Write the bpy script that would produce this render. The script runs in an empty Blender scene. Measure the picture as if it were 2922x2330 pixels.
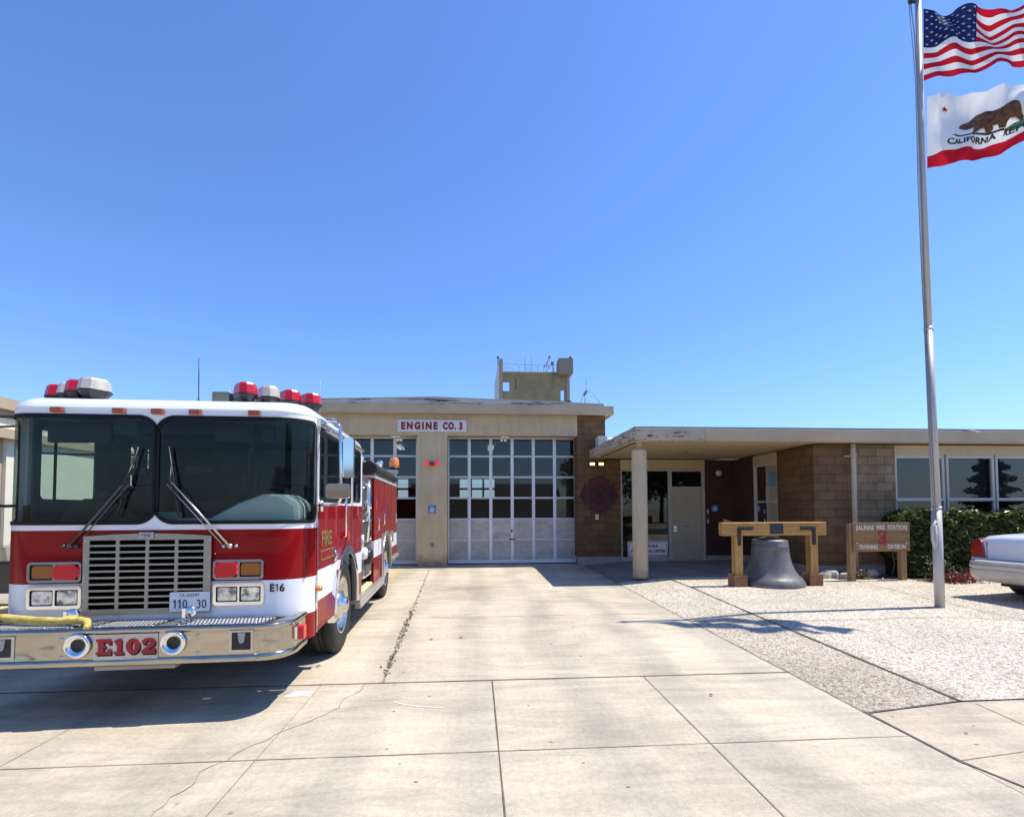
import bpy, bmesh, math, random
import numpy as np
from mathutils import Vector, Matrix
from mathutils.geometry import tessellate_polygon
R = math.radians
random.seed(7)
scn = bpy.context.scene
col = scn.collection

# ------------------------------------------------------------------ camera
H = 1.61
yaw, pitch, roll = -0.0705, 0.03787, 0.003596
B = Matrix(((1, 0, 0), (0, 0, -1), (0, 1, 0)))
Rz = Matrix(((math.cos(yaw), math.sin(yaw), 0), (-math.sin(yaw), math.cos(yaw), 0), (0, 0, 1)))
Rx = Matrix(((1, 0, 0), (0, math.cos(pitch), math.sin(pitch)), (0, -math.sin(pitch), math.cos(pitch))))
Rr = Matrix(((math.cos(roll), math.sin(roll), 0), (-math.sin(roll), math.cos(roll), 0), (0, 0, 1)))
W2C = Rr @ Rx @ B @ Rz
right, down, fwd = W2C[0], W2C[1], W2C[2]
cam = bpy.data.cameras.new('camera')
camo = bpy.data.objects.new('camera', cam)
col.objects.link(camo)
mw = Matrix.Identity(4)
for i in range(3):
    mw[i][0] = right[i]; mw[i][1] = -down[i]; mw[i][2] = -fwd[i]
mw[2][3] = H
camo.matrix_world = mw
cam.sensor_width = 36
cam.lens = 36 * 1456 / 2922
cam.shift_y = (1398.3 - 1165) / 2922
cam.clip_end = 2000
cam.clip_start = 0.05
scn.camera = camo

# ------------------------------------------------------------------ world, sun, exposure
SUN_EL = 63.0
w = bpy.data.worlds.new('World'); scn.world = w; w.use_nodes = True
nt = w.node_tree; nt.nodes.clear()
sky = nt.nodes.new('ShaderNodeTexSky'); sky.sky_type = 'NISHITA'; sky.sun_disc = False
sky.sun_elevation = R(SUN_EL); sky.sun_rotation = R(90)
sky.altitude = 0; sky.air_density = 1.3; sky.dust_density = 0.3; sky.ozone_density = 4.0
bg = nt.nodes.new('ShaderNodeBackground'); bg.inputs[1].default_value = 0.110
ou = nt.nodes.new('ShaderNodeOutputWorld')
tint = nt.nodes.new('ShaderNodeMix'); tint.data_type = 'RGBA'; tint.blend_type = 'MULTIPLY'; tint.inputs[0].default_value = 1
tint.inputs[7].default_value = (0.83, 1.075, 1.55, 1)
nt.links.new(sky.outputs[0], tint.inputs[6]); nt.links.new(tint.outputs[2], bg.inputs[0]); nt.links.new(bg.outputs[0], ou.inputs[0])
sl = bpy.data.lights.new('sun', 'SUN'); sl.energy = 5.0; sl.angle = R(0.5); sl.color = (1, 0.945, 0.84)
so = bpy.data.objects.new('sun', sl); col.objects.link(so)
d = Vector((-math.cos(R(SUN_EL)), -0.026, -math.sin(R(SUN_EL))))
so.rotation_euler = d.to_track_quat('-Z', 'Y').to_euler()
scn.view_settings.view_transform = 'Standard'
scn.view_settings.look = 'None'
scn.view_settings.exposure = 0.30
scn.view_settings.gamma = 1

# ------------------------------------------------------------------ materials
MATS = {}
def newmat(name):
    m = bpy.data.materials.new(name); m.use_nodes = True
    nt = m.node_tree
    return m, nt, nt.nodes['Principled BSDF']
def N(nt, t, **k):
    n = nt.nodes.new(t)
    for a, b in k.items():
        if a.startswith('i_'): n.inputs[a[2:].replace('_', ' ')].default_value = b
        else: setattr(n, a, b)
    return n
def noise(nt, scale, detail=4, rough=0.55, vec=None, dist=0):
    n = N(nt, 'ShaderNodeTexNoise'); n.inputs['Scale'].default_value = scale
    n.inputs['Detail'].default_value = detail; n.inputs['Roughness'].default_value = rough
    n.inputs['Distortion'].default_value = dist
    if vec is not None: nt.links.new(vec, n.inputs['Vector'])
    return n.outputs['Fac']
def ramp(nt, fac, stops, interp='LINEAR'):
    r = N(nt, 'ShaderNodeValToRGB'); e = r.color_ramp.elements
    r.color_ramp.interpolation = interp
    while len(e) < len(stops): e.new(0.5)
    for i, (p, c) in enumerate(stops):
        e[i].position = p; e[i].color = (c[0], c[1], c[2], 1) if len(c) == 3 else c
    nt.links.new(fac, r.inputs[0]); return r.outputs[0]
def mix(nt, fac, a, b, mode='MIX'):
    m = N(nt, 'ShaderNodeMix', data_type='RGBA', blend_type=mode)
    for s, v in ((0, fac), (6, a), (7, b)):
        if hasattr(v, 'links'): nt.links.new(v, m.inputs[s])
        else: m.inputs[s].default_value = v if s == 0 else (v[0], v[1], v[2], 1)
    return m.outputs[2]
def coords(nt, scale=(1, 1, 1), out='Object'):
    t = N(nt, 'ShaderNodeTexCoord'); mp = N(nt, 'ShaderNodeMapping')
    mp.inputs['Scale'].default_value = scale
    nt.links.new(t.outputs[out], mp.inputs[0]); return mp.outputs[0]
def bump(nt, bs, h, strength=0.3, dist=0.01):
    b = N(nt, 'ShaderNodeBump'); b.inputs['Strength'].default_value = strength; b.inputs['Distance'].default_value = dist
    nt.links.new(h, b.inputs['Height']); nt.links.new(b.outputs[0], bs.inputs['Normal'])
def gray(v): return (v, v, v)
def mul(c, k): return tuple(min(1, x * k) for x in c)
def M(name, c, rough=0.6, metal=0.0, var=0.12, vs=3.0, bmp=0.0, bs_=60.0, coat=0.0, fine=0.0):
    if name in MATS: return MATS[name]
    m, nt, b = newmat(name)
    v = coords(nt)
    colr = ramp(nt, noise(nt, vs, 5, 0.6, v), [(0.3, mul(c, 1 - var)), (0.7, mul(c, 1 + var))])
    if fine:
        colr = mix(nt, fine, colr, ramp(nt, noise(nt, vs * 25, 2, 0.5, v), [(0.35, gray(0.3)), (0.65, gray(1.0))]), 'MULTIPLY')
    nt.links.new(colr, b.inputs['Base Color'])
    b.inputs['Roughness'].default_value = rough; b.inputs['Metallic'].default_value = metal
    b.inputs['Coat Weight'].default_value = coat; b.inputs['Coat Roughness'].default_value = 0.05
    if bmp: bump(nt, b, noise(nt, bs_, 3, 0.5, v), bmp)
    MATS[name] = m; return m
def GLASS(name, tint, rough=0.0, boost=1.0):
    m, nt, b = newmat(name); nt.nodes.remove(b)
    o = nt.nodes['Material Output']
    tr = N(nt, 'ShaderNodeBsdfTransparent'); tr.inputs[0].default_value = (*tint, 1)
    gl = N(nt, 'ShaderNodeBsdfGlossy'); gl.inputs['Roughness'].default_value = rough
    fr = N(nt, 'ShaderNodeFresnel'); fr.inputs[0].default_value = 1.5
    mm = N(nt, 'ShaderNodeMath', operation='MULTIPLY'); mm.inputs[1].default_value = boost; mm.use_clamp = True
    mx = N(nt, 'ShaderNodeMixShader')
    nt.links.new(fr.outputs[0], mm.inputs[0]); nt.links.new(mm.outputs[0], mx.inputs[0])
    nt.links.new(tr.outputs[0], mx.inputs[1]); nt.links.new(gl.outputs[0], mx.inputs[2]); nt.links.new(mx.outputs[0], o.inputs[0])
    MATS[name] = m; return m
def EMIT(name, c, s):
    m, nt, b = newmat(name)
    b.inputs['Base Color'].default_value = (*c, 1); b.inputs['Emission Color'].default_value = (*c, 1)
    b.inputs['Emission Strength'].default_value = s; MATS[name] = m; return m

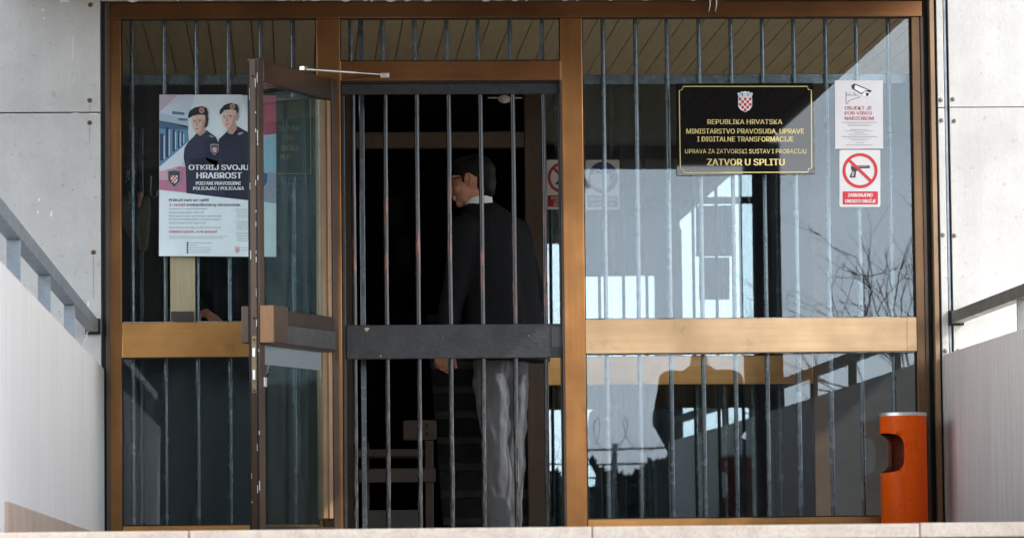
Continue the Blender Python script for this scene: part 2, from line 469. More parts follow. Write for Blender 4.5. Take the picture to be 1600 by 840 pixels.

★ ★ ★

Take the records above and transcribe them exactly, dropping every picture.

Write the bpy script that would produce this render. The script runs in an empty Blender scene. Measure the picture as if it were 2922x2330 pixels.
import bpy, bmesh, math, random
import numpy as np
from mathutils import Vector, Matrix
from mathutils.geometry import tessellate_polygon
R = math.radians
random.seed(7)
scn = bpy.context.scene
col = scn.collection

# ------------------------------------------------------------------ camera
H = 1.61
yaw, pitch, roll = -0.0705, 0.03787, 0.003596
B = Matrix(((1, 0, 0), (0, 0, -1), (0, 1, 0)))
Rz = Matrix(((math.cos(yaw), math.sin(yaw), 0), (-math.sin(yaw), math.cos(yaw), 0), (0, 0, 1)))
Rx = Matrix(((1, 0, 0), (0, math.cos(pitch), math.sin(pitch)), (0, -math.sin(pitch), math.cos(pitch))))
Rr = Matrix(((math.cos(roll), math.sin(roll), 0), (-math.sin(roll), math.cos(roll), 0), (0, 0, 1)))
W2C = Rr @ Rx @ B @ Rz
right, down, fwd = W2C[0], W2C[1], W2C[2]
cam = bpy.data.cameras.new('camera')
camo = bpy.data.objects.new('camera', cam)
col.objects.link(camo)
mw = Matrix.Identity(4)
for i in range(3):
    mw[i][0] = right[i]; mw[i][1] = -down[i]; mw[i][2] = -fwd[i]
mw[2][3] = H
camo.matrix_world = mw
cam.sensor_width = 36
cam.lens = 36 * 1456 / 2922
cam.shift_y = (1398.3 - 1165) / 2922
cam.clip_end = 2000
cam.clip_start = 0.05
scn.camera = camo

# ------------------------------------------------------------------ world, sun, exposure
SUN_EL = 63.0
w = bpy.data.worlds.new('World'); scn.world = w; w.use_nodes = True
nt = w.node_tree; nt.nodes.clear()
sky = nt.nodes.new('ShaderNodeTexSky'); sky.sky_type = 'NISHITA'; sky.sun_disc = False
sky.sun_elevation = R(SUN_EL); sky.sun_rotation = R(90)
sky.altitude = 0; sky.air_density = 1.3; sky.dust_density = 0.3; sky.ozone_density = 4.0
bg = nt.nodes.new('ShaderNodeBackground'); bg.inputs[1].default_value = 0.110
ou = nt.nodes.new('ShaderNodeOutputWorld')
tint = nt.nodes.new('ShaderNodeMix'); tint.data_type = 'RGBA'; tint.blend_type = 'MULTIPLY'; tint.inputs[0].default_value = 1
tint.inputs[7].default_value = (0.83, 1.075, 1.55, 1)
nt.links.new(sky.outputs[0], tint.inputs[6]); nt.links.new(tint.outputs[2], bg.inputs[0]); nt.links.new(bg.outputs[0], ou.inputs[0])
sl = bpy.data.lights.new('sun', 'SUN'); sl.energy = 5.0; sl.angle = R(0.5); sl.color = (1, 0.945, 0.84)
so = bpy.data.objects.new('sun', sl); col.objects.link(so)
d = Vector((-math.cos(R(SUN_EL)), -0.026, -math.sin(R(SUN_EL))))
so.rotation_euler = d.to_track_quat('-Z', 'Y').to_euler()
scn.view_settings.view_transform = 'Standard'
scn.view_settings.look = 'None'
scn.view_settings.exposure = 0.30
scn.view_settings.gamma = 1

# ------------------------------------------------------------------ materials
MATS = {}
def newmat(name):
    m = bpy.data.materials.new(name); m.use_nodes = True
    nt = m.node_tree
    return m, nt, nt.nodes['Principled BSDF']
def N(nt, t, **k):
    n = nt.nodes.new(t)
    for a, b in k.items():
        if a.startswith('i_'): n.inputs[a[2:].replace('_', ' ')].default_value = b
        else: setattr(n, a, b)
    return n
def noise(nt, scale, detail=4, rough=0.55, vec=None, dist=0):
    n = N(nt, 'ShaderNodeTexNoise'); n.inputs['Scale'].default_value = scale
    n.inputs['Detail'].default_value = detail; n.inputs['Roughness'].default_value = rough
    n.inputs['Distortion'].default_value = dist
    if vec is not None: nt.links.new(vec, n.inputs['Vector'])
    return n.outputs['Fac']
def ramp(nt, fac, stops, interp='LINEAR'):
    r = N(nt, 'ShaderNodeValToRGB'); e = r.color_ramp.elements
    r.color_ramp.interpolation = interp
    while len(e) < len(stops): e.new(0.5)
    for i, (p, c) in enumerate(stops):
        e[i].position = p; e[i].color = (c[0], c[1], c[2], 1) if len(c) == 3 else c
    nt.links.new(fac, r.inputs[0]); return r.outputs[0]
def mix(nt, fac, a, b, mode='MIX'):
    m = N(nt, 'ShaderNodeMix', data_type='RGBA', blend_type=mode)
    for s, v in ((0, fac), (6, a), (7, b)):
        if hasattr(v, 'links'): nt.links.new(v, m.inputs[s])
        else: m.inputs[s].default_value = v if s == 0 else (v[0], v[1], v[2], 1)
    return m.outputs[2]
def coords(nt, scale=(1, 1, 1), out='Object'):
    t = N(nt, 'ShaderNodeTexCoord'); mp = N(nt, 'ShaderNodeMapping')
    mp.inputs['Scale'].default_value = scale
    nt.links.new(t.outputs[out], mp.inputs[0]); return mp.outputs[0]
def bump(nt, bs, h, strength=0.3, dist=0.01):
    b = N(nt, 'ShaderNodeBump'); b.inputs['Strength'].default_value = strength; b.inputs['Distance'].default_value = dist
    nt.links.new(h, b.inputs['Height']); nt.links.new(b.outputs[0], bs.inputs['Normal'])
def gray(v): return (v, v, v)
def mul(c, k): return tuple(min(1, x * k) for x in c)
def M(name, c, rough=0.6, metal=0.0, var=0.12, vs=3.0, bmp=0.0, bs_=60.0, coat=0.0, fine=0.0):
    if name in MATS: return MATS[name]
    m, nt, b = newmat(name)
    v = coords(nt)
    colr = ramp(nt, noise(nt, vs, 5, 0.6, v), [(0.3, mul(c, 1 - var)), (0.7, mul(c, 1 + var))])
    if fine:
        colr = mix(nt, fine, colr, ramp(nt, noise(nt, vs * 25, 2, 0.5, v), [(0.35, gray(0.3)), (0.65, gray(1.0))]), 'MULTIPLY')
    nt.links.new(colr, b.inputs['Base Color'])
    b.inputs['Roughness'].default_value = rough; b.inputs['Metallic'].default_value = metal
    b.inputs['Coat Weight'].default_value = coat; b.inputs['Coat Roughness'].default_value = 0.05
    if bmp: bump(nt, b, noise(nt, bs_, 3, 0.5, v), bmp)
    MATS[name] = m; return m
def GLASS(name, tint, rough=0.0, boost=1.0):
    m, nt, b = newmat(name); nt.nodes.remove(b)
    o = nt.nodes['Material Output']
    tr = N(nt, 'ShaderNodeBsdfTransparent'); tr.inputs[0].default_value = (*tint, 1)
    gl = N(nt, 'ShaderNodeBsdfGlossy'); gl.inputs['Roughness'].default_value = rough
    fr = N(nt, 'ShaderNodeFresnel'); fr.inputs[0].default_value = 1.5
    mm = N(nt, 'ShaderNodeMath', operation='MULTIPLY'); mm.inputs[1].default_value = boost; mm.use_clamp = True
    mx = N(nt, 'ShaderNodeMixShader')
    nt.links.new(fr.outputs[0], mm.inputs[0]); nt.links.new(mm.outputs[0], mx.inputs[0])
    nt.links.new(tr.outputs[0], mx.inputs[1]); nt.links.new(gl.outputs[0], mx.inputs[2]); nt.links.new(mx.outputs[0], o.inputs[0])
    MATS[name] = m; return m
def EMIT(name, c, s):
    m, nt, b = newmat(name)
    b.inputs['Base Color'].default_value = (*c, 1); b.inputs['Emission Color'].default_value = (*c, 1)
    b.inputs['Emission Strength'].default_value = s; MATS[name] = m; return m

Continue the Blender Python script for this scene: part 2, from line 469. More parts follow. Write for Blender 4.5. Take the picture to be 1600 by 840 pixels.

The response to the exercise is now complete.